How reinsurers view the rise of MGAs: a flash in the pan, or sustainable?

By David Gambrill | October 3, 2022 | Last updated on October 30, 2024
4 min read
Flash in the pan

Global reinsurers are looking at the current rise of managing general agencies (MGAs) with a critical eye, questioning whether the phenomenon will be long-lasting, or simply a fad rooted in a hard-market demand for capacity.

“At the risk of sounding trite, I think I’ve seen this movie before,” Dick Sanford, CEO of Toa Reinsurance, commented during a global leaders’ panel at the NICC Conference held in Halifax Sept. 20. “And I know how it ends because the reinsurers, typically in the MGA food chain, are the people at the bottom of the hill, and that’s kind of where it all ends up in the end.

“But I also know the MGA business is very much on the [rise] in the Canadian market today. I think there’s probably 60 or 65 MGAs of any consequence active in any market today. I think from a reinsurer’s perspective, it’s really important to find that alignment of interests. How do you get the MGA to give you a result, rather than maximize their income from [market] conditions?”

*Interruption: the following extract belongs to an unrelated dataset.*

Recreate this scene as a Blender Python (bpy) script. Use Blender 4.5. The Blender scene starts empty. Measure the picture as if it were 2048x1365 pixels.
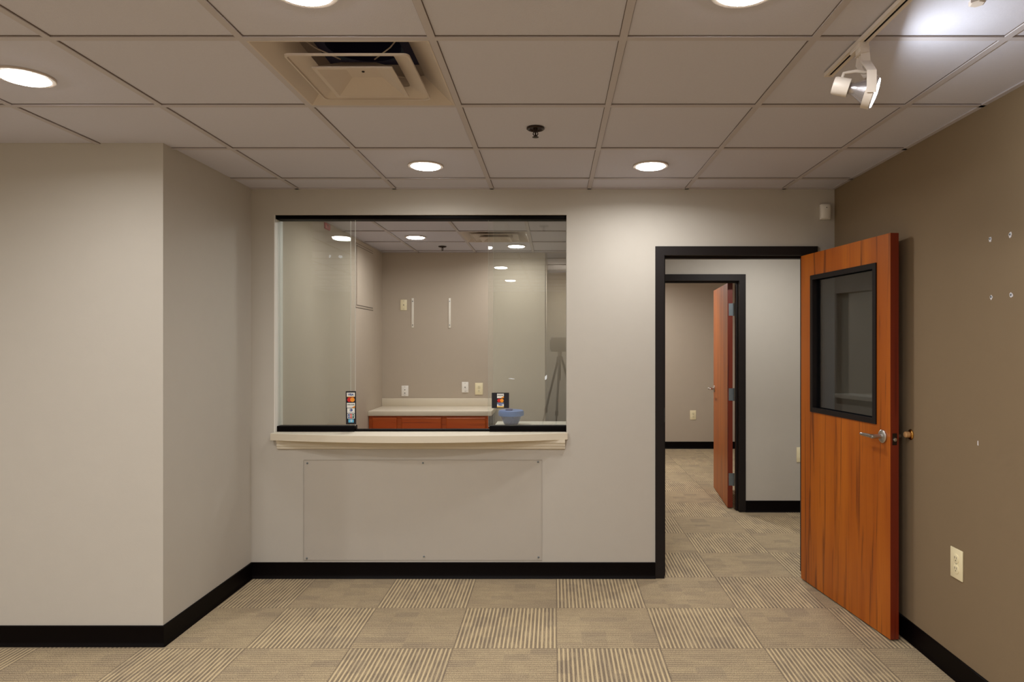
import bpy, bmesh, math, random
from mathutils import Vector, Matrix
random.seed(7)
sc = bpy.context.scene
COL = sc.collection
PI = math.pi
F = 1355.0; PX0, PY0, CZ = 1108.0, 690.0, 1.465      # calibrated lens of the photograph
CEIL = 2.44; YB = 4.25; YB2 = 4.38; XR = 1.76; YL = 3.293; XL = -1.9

def lin(r, g, b):
    f = lambda c: (c/255/12.92) if c/255 <= 0.04045 else ((c/255+0.055)/1.055)**2.4
    return (f(r), f(g), f(b), 1.0)

# ------------------------------------------------------------------ materials
def new_mat(name):
    m = bpy.data.materials.new(name); m.use_nodes = True
    nt = m.node_tree; nt.nodes.clear()
    out = nt.nodes.new('ShaderNodeOutputMaterial')
    return m, nt, out
def N(nt, t, **kw):
    n = nt.nodes.new(t)
    for k, v in kw.items(): setattr(n, k, v)
    return n
def L(nt, a, b): nt.links.new(a, b)
def M2(nt, op, a, b=None, c=None):
    n = N(nt, 'ShaderNodeMath', operation=op)
    for i, v in enumerate((a, b, c)):
        if v is None: continue
        if isinstance(v, (int, float)): n.inputs[i].default_value = v
        else: L(nt, v, n.inputs[i])
    return n.outputs[0]
def mixc(nt, f, a, b):
    n = N(nt, 'ShaderNodeMix', data_type='RGBA')
    for sock, v in ((n.inputs['Factor'], f), (n.inputs['A'], a), (n.inputs['B'], b)):
        if isinstance(v, (int, float)): sock.default_value = v
        elif isinstance(v, tuple): sock.default_value = v
        else: L(nt, v, sock)
    return n.outputs['Result']
def mapr(nt, v, a, b, c, d):
    n = N(nt, 'ShaderNodeMapRange'); L(nt, v, n.inputs[0])
    for i, x in enumerate((a, b, c, d)): n.inputs[i+1].default_value = x
    return n.outputs[0]

def plain(name, col, rough=0.6, metal=0.0, var=0.04, scale=12.0, bump=0.0, bscale=200.0, spec=0.5, emit=None):
    m, nt, out = new_mat(name)
    p = N(nt, 'ShaderNodeBsdfPrincipled')
    p.inputs['Roughness'].default_value = rough; p.inputs['Metallic'].default_value = metal
    p.inputs['Specular IOR Level'].default_value = spec
    tc = N(nt, 'ShaderNodeTexCoord')
    nz = N(nt, 'ShaderNodeTexNoise'); nz.inputs['Scale'].default_value = scale; nz.inputs['Detail'].default_value = 3
    L(nt, tc.outputs['Object'], nz.inputs['Vector'])
    c0 = tuple(max(0, x*(1-var)) for x in col[:3])+(1,); c1 = tuple(min(1, x*(1+var)) for x in col[:3])+(1,)
    L(nt, mixc(nt, nz.outputs[0], c0, c1), p.inputs['Base Color'])
    if bump:
        n2 = N(nt, 'ShaderNodeTexNoise'); n2.inputs['Scale'].default_value = bscale; n2.inputs['Detail'].default_value = 2
        L(nt, tc.outputs['Object'], n2.inputs['Vector'])
        b = N(nt, 'ShaderNodeBump'); b.inputs['Strength'].default_value = bump; b.inputs['Distance'].default_value = 0.002
        L(nt, n2.outputs[0], b.inputs['Height']); L(nt, b.outputs[0], p.inputs['Normal'])
    if emit:
        p.inputs['Emission Color'].default_value = emit[0]; p.inputs['Emission Strength'].default_value = emit[1]
    L(nt, p.outputs[0], out.inputs[0])
    return m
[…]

Reinsurers both trade with and trade against MGAs, the NICC panelists noted. On the one hand, reinsurers compete with MGAs in that they are looking to provide capacity in the same way MGAs offer it in specialized areas of insurance, like cyber, where capacity is difficult to find.

On the other hand, reinsurers also work with MGAs, providing claims-handling capabilities and backstop capital for policies underwritten by MGAs in the event of long-tail claims catastrophes. For this reason, reinsurers are more interested in working with MGA partners that are built for the long haul.

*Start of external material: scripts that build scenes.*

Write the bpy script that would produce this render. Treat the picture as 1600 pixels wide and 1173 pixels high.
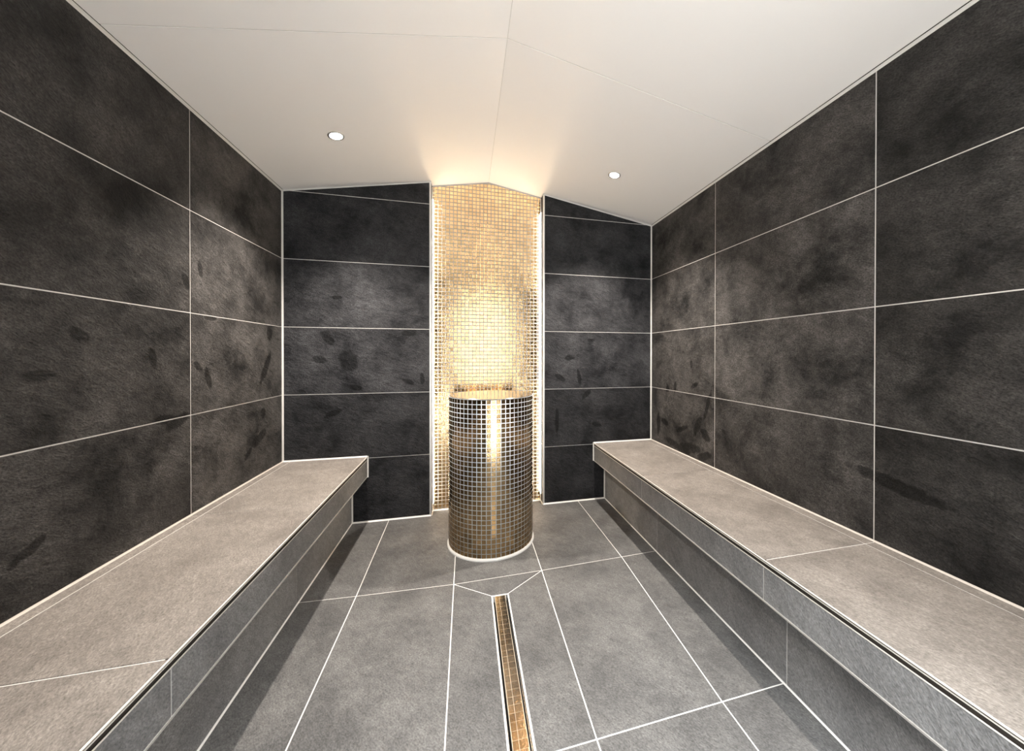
import bpy, bmesh, math, random
from mathutils import Vector, Matrix

for o in list(bpy.data.objects):
    bpy.data.objects.remove(o)
scene = bpy.context.scene
COL = scene.collection
R = random.Random(7)

# ------------------------------------------------------------------ camera
CAM_H, YAW, PITCH, ROLL = 1.1597, 0.2407, -0.005, 0.001
F_PX, CX, CY, IW, IH = 557.2539, 865.4156, 557.4009, 1600.0, 1173.0
fw = Vector((math.sin(YAW) * math.cos(PITCH), math.cos(YAW) * math.cos(PITCH), math.sin(PITCH)))
rt = Vector((math.cos(YAW), -math.sin(YAW), 0))
up = rt.cross(fw)
c_, s_ = math.cos(ROLL), math.sin(ROLL)
rt, up = rt * c_ + up * s_, up * c_ - rt * s_
cam_data = bpy.data.cameras.new('camera')
cam = bpy.data.objects.new('camera', cam_data)
COL.objects.link(cam)
cam.matrix_world = Matrix(((rt.x, up.x, -fw.x, 0), (rt.y, up.y, -fw.y, 0), (rt.z, up.z, -fw.z, CAM_H), (0, 0, 0, 1)))
cam_data.sensor_fit = 'HORIZONTAL'
cam_data.sensor_width = 36
cam_data.lens = F_PX / IW * 36
cam_data.shift_x = (IW / 2 - CX) / IW
cam_data.shift_y = (CY - IH / 2) / IW
cam_data.clip_start = 0.02
scene.camera = cam

# ------------------------------------------------------------------ light of the hall beyond the doorway, exposure
world = bpy.data.worlds.new('world')
scene.world = world
world.use_nodes = True
wbg = world.node_tree.nodes['Background']
wbg.inputs[0].default_value = (0.90, 0.95, 1.0, 1)
wbg.inputs[1].default_value = 2.5
vs = scene.view_settings
vs.view_transform = 'Standard'
vs.look = 'None'
vs.gamma = 1
vs.use_curve_mapping = False
vs.exposure = 0.14
scene.cycles.use_denoising = True
scene.cycles.max_bounces = 10
scene.cycles.diffuse_bounces = 6
scene.cycles.glossy_bounces = 5

hall = bpy.data.lights.new('hall_fill', 'AREA')           # unseen fill added outside the doorway; its floor bounce brightens the ceiling
hall.shape = 'RECTANGLE'; hall.size = 2.4; hall.size_y = 1.6
hall.energy = 670.0; hall.color = (0.93, 0.97, 1.0); hall.spread = math.radians(110)
hall_o = bpy.data.objects.new('hall_fill', hall)
COL.objects.link(hall_o)
hall_o.location = (-0.35, -1.75, 2.75)

DOWNLIGHT_W = 255.0
DOWNLIGHT_COL = (1.0, 0.91, 0.82)
LED_EMIT = 35.0
LED_COL = (1.0, 0.85, 0.66)

# ------------------------------------------------------------------ room dimensions (metres)
XL, XR, D, DN, YF = -1.1774, 1.5053, 2.7075, 2.7898, -0.30
NL, NR = -0.2470, 0.5800
ZE, ZR, XRD = 2.247, 2.4848, 0.1676           # eaves, ridge
ROW = [0.4442 + 0.45 * k for k in range(5)]   # horizontal wall joints
TILE_Y = 1.913
YSEAM = 1.5035
BXL, BXR, TXL, TXR = -0.6672, 0.9962, -0.7647, 1.0907
ZB, ZFB, ZPF = 0.4531, 0.3105, 0.4310


def ceil_z(x):
    if x < XRD:
        return ZE + (ZR - ZE) * (x - XL) / (XRD - XL)
    return ZE + (ZR - ZE) * (XR - x) / (XR - XRD)


# ------------------------------------------------------------------ naming helpers
def tag(o, label=None, cat=None, group=None, kind=None):
    if label: o['label'] = label
    if cat: o['category'] = cat
    if group: o['group'] = group
    if kind: o['kind'] = kind
    return o


def obj(name, bm, mats, parent=None, smooth=False):
    me = bpy.data.meshes.new(name)
    bmesh.ops.recalc_face_normals(bm, faces=bm.faces[:])
    bm.to_mesh(me)
    bm.free()
    for m in mats if isinstance(mats, (list, tuple)) else [mats]:
        me.materials.append(m)
    o = bpy.data.objects.new(name, me)
    COL.objects.link(o)
    if parent is not None:
        o.parent = parent
        o.matrix_parent_inverse = Matrix.Translation(parent.location).inverted()
    if smooth:
        for p in me.polygons:
            p.use_smooth = True
    return o


def empty(name, loc):
    o = bpy.data.objects.new(name, None)
    o.location = loc
    o.empty_display_size = 0.05
    COL.objects.link(o)
    return o


# ------------------------------------------------------------------ materials
def mat(name):
    m = bpy.data.materials.new(name)
    m.use_nodes = True
    nt = m.node_tree
    return m, nt, nt.nodes['Principled BSDF']


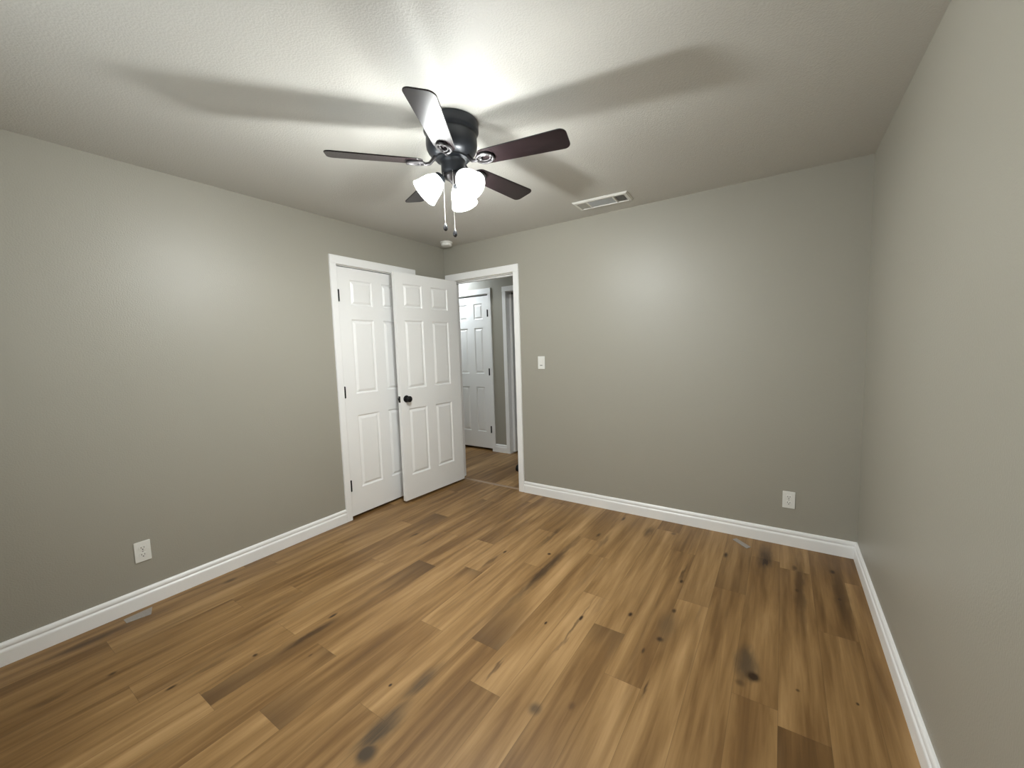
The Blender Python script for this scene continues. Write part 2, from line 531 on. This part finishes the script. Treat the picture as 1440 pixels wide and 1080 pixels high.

David McElroy, executive vice president and CEO of general insurance at AIG, cast some doubt on MGAs backed by private equity capital – what he called ‘transient capital’ – and merely provided ‘front paper,’ meaning the MGA’s underwriting activities were merely a way for the private equity firm to invest its capital short-term, with reinsurers left holding the bag if anything went truly sideways. McElroy lumped insurtechs into this category as well.

“Are they sustainable?” he asked of the model. “Are they credit-worthy? Are they handling claims right so that the front or the reinsurer’s going to be there for the extended long claim? Remember, five to seven years on third-party claims, that’s your gestation period. So the structure of them matters, the transient capital matters. A lot of them are pretty PE (private equity)-based. So, the [PE] firms are going to be selling [the MGAs] or exiting [the market] at some point. And that is, in my definition, a little bit unstable.”

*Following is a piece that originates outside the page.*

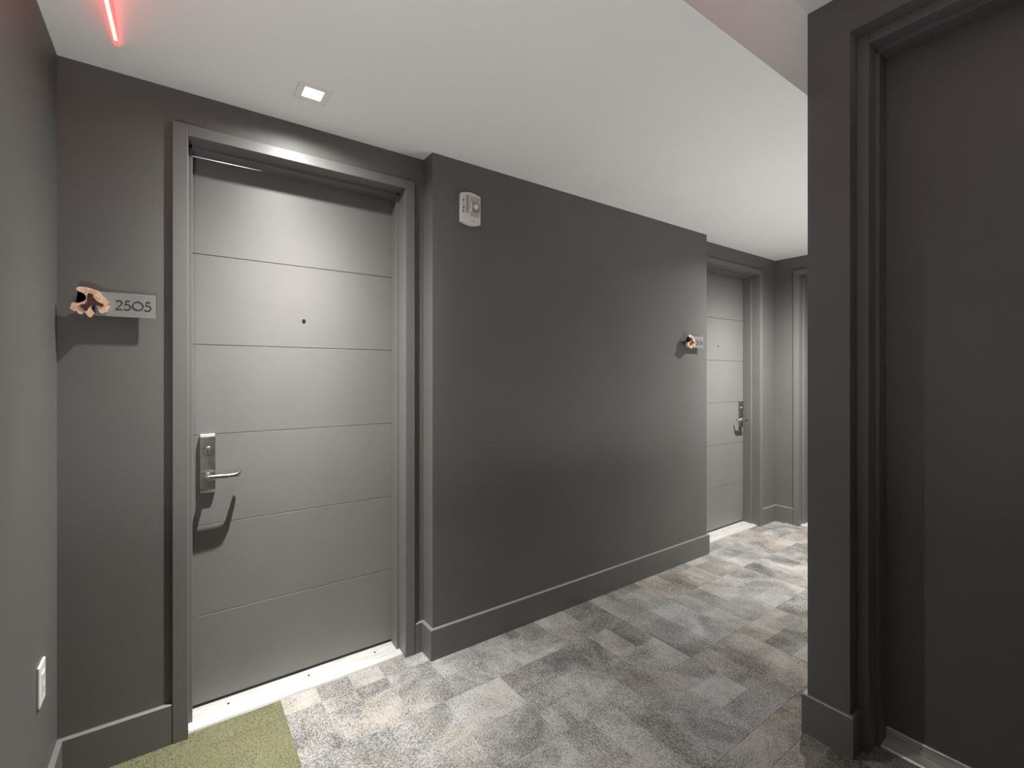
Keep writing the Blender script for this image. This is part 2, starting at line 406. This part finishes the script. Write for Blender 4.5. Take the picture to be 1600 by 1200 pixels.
def lockset(root, x, s, yf):
    """escutcheon centred at x; s=+1 lever points to +x. yf = door face (front is -y)"""
    pl = MB()
    z0, z1, hw = .945, 1.200, .0285
    pl.prism([(yf, z0), (yf - .013, z0), (yf - .018, z0 + .010), (yf - .018, z1 - .012), (yf - .012, z1), (yf, z1)], 'x', x - hw, x + hw)
    p = pl.build('lock_plate', M['chrome'], root, .002); p['label'] = 'worn satin chrome lock plate'
    r = MB(); r.box(x - .026, x + .026, yf - .020, yf - .017, .952, .956); r.box(x - .026, x + .026, yf - .020, yf - .017, 1.036, 1.040)
    r.build('plate_ridge', M['chrome'], p, .001)
    c = MB().cyl((x, yf - .016, 1.128), (0, -1, 0), .0205, .0175, .008, 28).build('cylinder_collar', M['chrome'], p, .001)
    c2 = MB().cyl((x, yf - .024, 1.128), (0, -1, 0), .0125, .012, .003, 24).build('lock_cylinder', M['chrome'], p)
    MB().box(x - .0016, x + .0016, yf - .0278, yf - .0268, 1.120, 1.134).build('keyway', M['bronze'], p)
    MB().cyl((x, yf - .017, 1.018), (0, -1, 0), .019, .017, .010, 28).build('lever_collar', M['chrome'], p, .001)
    lv = MB()
    lv.cyl((x, yf - .025, 1.018), (0, -1, 0), .0105, .0105, .045, 18)
    yy = yf - .066
    pts = [(x - s * .012, yy, 1.018), (x, yy, 1.0185), (x + s * .03, yy, 1.0185), (x + s * .075, yy + .001, 1.0165), (x + s * .098, yy + .003, 1.017), (x + s * .108, yy + .010, 1.020), (x + s * .116, yy + .026, 1.026), (x + s * .119, yy + .036, 1.028)]
    lv.tube(pts, [.0085, .0095, .0095, .009, .009, .009, .008, .006], [.0085, .0105, .0105, .0098, .0098, .0095, .0085, .006])
    lv.build('lever_handle', M['chrome'], p)

def unit_door(name, origin, rz, W, handle, label, tilt=0.0, ph=True):
    """local x along the opening 0..W, local y into the wall (0 = wall face)"""
    root = empty(name, origin, rz)
    F = -.017; ST = .143
    fw = .052; th = OPT; fh = .046
    fr = MB()
    # hollow metal frame: two jambs and a head, each with a rebate and a stop
    jl = [(-fw, F), (0, F), (0, .064), (.016, .064), (.016, ST), (0, ST), (0, .24), (-.03, .24), (-.03, .004), (-fw, .004)]
    jr = [(W - a, b) for a, b in jl][::-1]
    fr.prism(jl, 'z', 0, th + fh); fr.prism(jr, 'z', 0, th + fh)
    hd = [(F, th), (.064, th), (.064, th - .016), (ST, th - .016), (ST, th), (.24, th), (.24, th + .024), (.004, th + .024), (.004, th + fh), (F, th + fh)]
    fr.prism(hd, 'x', 0, W)
    fo = fr.build('door_frame', M['frame'], root, .0022); fo['label'] = 'grey painted metal door frame'
    # leaf with six flush panels and narrow grooves
    zt, zb = th - .0165, .030
    lf = MB(); lf.box(.003, W - .003, ST + .0045, ST + .047, zb, zt - .03)
    leaf = lf.build('door_leaf', M['door'], root)
    leaf['label'] = 'grey painted door leaf'
    edges = [zb] + GROOVES + [None]
    for k in range(6):
        z0 = edges[k]; e = .0014
        if k < 5: zz = (z0 + (e if k else 0), z0 + (e if k else 0), GROOVES[k] - e, GROOVES[k] - e)
        else: zz = (z0 + e, z0 + e, zt + (.002 if not tilt or handle > 0 else 0), zt + (0 if tilt and handle < 0 else 0))
        zl0, zr0, zr1, zl1 = zz[0], zz[1], zz[2], zz[3]
        if k == 5 and tilt: zr1 = th - .004; zl1 = th - .016 - tilt
        if k == 5 and not tilt: zr1 = zl1 = th - .012
        pm = MB()
        v = []
        for y, q in ((ST + .046, 0), (ST + .0016, 0), (ST + .0008, .0005)):
            v += [(.002 + q * .4, y, zl0 + q), (W - .002 - q * .4, y, zr0 + q), (W - .002 - q * .4, y, zr1 - q), (.002 + q * .4, y, zl1 - q)]
        fs = [(3, 2, 1, 0), (8, 9, 10, 11)]
        for b_ in (0, 4):
            for i in range(4): fs.append((b_ + i, b_ + (i + 1) % 4, b_ + 4 + (i + 1) % 4, b_ + 4 + i))
        pm.add(v, fs).build('door_panel', M['door'], leaf)
    if ph:
        pb = MB().cyl((W * .505, ST + .001, 1.721), (0, -1, 0), .0085, .0075, .004, 20).build('peephole', M['chrome'], root)
        MB().cyl((W * .505, ST - .0031, 1.721), (0, -1, 0), .0055, .0055, .0006, 16).build('peephole_lens', M['bronze'], pb)
    if handle: lockset(root, .072 if handle > 0 else W - .072, handle, ST + .001)
    # threshold with stepped ridges
    prof = [(.012, 0), (.016, .007), (.036, .0095), (.038, .0085), (.060, .0115), (.062, .0105), (.084, .0125), (.086, .0115), (.118, .0145), (.150, .016), (.24, .016), (.24, 0)]
    tb = MB().prism(prof, 'x', .001, W - .001).build('threshold', M['alu'], root); tb['label'] = 'bright scuffed aluminium threshold'
    for fx in (.16, .52, .87):
        MB().cyl((W * fx, .102, .0126), (0, 0, 1), .0055, .0045, .0022, 12).build('screw', M['screw'], tb)
    MB().box(.002, W - .002, ST + .004, ST + .05, .016, zb).build('door_seal', M['dark'], root)
    tag(root, label, None, None, 'structure')
    return root
unit_door('door_1', (D1[0], YW, 0), 0, D1[1] - D1[0], 1, 'grey grooved door marked 2505, large in the foreground', tilt=.0034)
unit_door('door_2', (D2[0], YW, 0), 0, D2[1] - D2[0], -1, 'grey grooved door marked 2506 at the far end of the corridor')
unit_door('door_3', (XE, D3[1], 0), -PI / 2, D3[1] - D3[0], 0, 'door in the end wall, only a sliver of its frame visible', ph=False)

# near right door: tall flush door inside a recess
def side_door():
    root = empty('door_4', (RX, RY1, 0), -PI / 2)
    W = RY1 - RY0; th = RZ
    fr = MB()
    jl = [(0, 0), (.040, 0), (.040, .072), (.052, .072), (.052, .150), (.040, .150), (.040, .19), (0, .19)]
    jr = [(W - a, b) for a, b in jl][::-1]
    fr.prism(jl, 'z', 0, th); fr.prism(jr, 'z', 0, th)
    a = .040; hd = [(0, th), (0, th - a), (.072, th - a), (.072, th - a - .012), (.150, th - a - .012), (.150, th - a), (.19, th - a), (.19, th)]
    fr.prism(hd, 'x', .040, W - .040)
    fr.build('door_frame', M['frame'], root, .002)
    lf = MB().box(.042, W - .042, .151, .19, .012, th - a - .003).build('door_leaf', M['wall'], root, .001)
    sw = MB().prism([(.151, .010), (.143, .010), (.143, .050), (.146, .054), (.151, .054)], 'x', .053, W - .053).build('door_sweep', M['alu'], lf)
    for x in (.16, .45, .75): MB().cyl((x, .143, .034), (0, -1, 0), .004, .0035, .0015, 10).build('screw', M['chrome'], sw)
    prof = [(.085, 0), (.092, .006), (.110, .008), (.112, .007), (.140, .009), (.19, .009), (.19, 0)]
    MB().prism(prof, 'x', .0525, W - .0525).build('threshold', M['alu'], root)
    tag(root, 'tall dark flush door recessed in the wall at the right edge', None, None, 'structure')
side_door()

# ------------------------------------------------------------------ room signs
def digit(ch, h):
    if ch == '2': st = [(arc(.27, .73, .25, 160, -28, 16) + [(.02, .02), (.54, .02)], False)]; w_ = .56
    elif ch == '5': st = [([(.50, .98), (.17, .98), (.10, .56)] + arc(.24, .32, .30, 118, -145, 20), False)]; w_ = .58
    elif ch == '0': st = [(arc(.45, .5, .45, 0, 360, 40)[:-1], True)]; w_ = .90
    elif ch == '6': st = [(arc(.33, .31, .295, 0, 360, 30)[:-1], True), ([(.47, .99), (.085, .47)], False)]; w_ = .66
    return [([(x * h, z * h) for x, z in pts], c) for pts, c in st], w_ * h
OUT = [(190,220),(228,192),(285,182),(340,186),(405,200),(470,216),(520,235),(548,252),(572,292),(592,322),(625,352),(655,378),(685,412),(672,455),(683,500),(668,540),(650,590),(615,612),(580,628),(545,612),(530,585),(512,545),(498,500),(470,482),(430,488),(432,530),(428,568),(470,630),(440,655),(418,698),(390,706),(352,668),(330,635),(305,622),(292,650),(262,662),(225,650),(205,608),(160,612),(135,598),(98,562),(122,520),(118,488),(140,460),(190,472),(240,466),(300,440),(338,395),(340,350),(318,308),(270,280),(215,258)]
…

Panellists agreed global MGAs that act merely as fronts for private equity backers are generally not the MGA partners they seek. Such MGAs, said Sanford, are built to make a short-term gain by profiting on sales where capacity is needed, only to exit the market when the claims experience gets tough.

“I won’t do business with a pure front,” Sanford said. “I need a participatory front. I need somebody who’s got enough skin in the game so that they’re going to pay attention to what’s going on in that portfolio. Not just getting a fee for front end. So I think, with the right controls and the right alignment of interests, the MGA space can be very interesting.”

Juan C. Andrade, president and CEO of Everest Re Group Ltd., said he had no issue with MGAs that ‘stay in their lanes’ of specialization.

“There’s been a significant growth of MGAs around the world,” Andrade said “It’s somewhere…between 17% and 20% for MGAs. The way we think about it is, not all of them are created equally. At the end of the day, what’s important when we look at whether we partner with an MGA or not is the value proposition. I think the more specialized — in cyber, for example, where you see some very good engineers providing some very good risk-management capabilities, or where you see distribution, where you are starting to get into some niches, creating a footprint that you don’t have — those are very valuable.”

Panellists agreed cyber was a particular area of opportunity for MGAs looking to provide capital in areas of specialization.

“Some of these MGAs are developing risk-management capabilities that are a lot easier for them to develop outside of the firewall,” Andrade said. “But again, you have to have a specific value proposition, a specific niche that there really needs to be evaluated. Otherwise, this would be a flash in the pan.”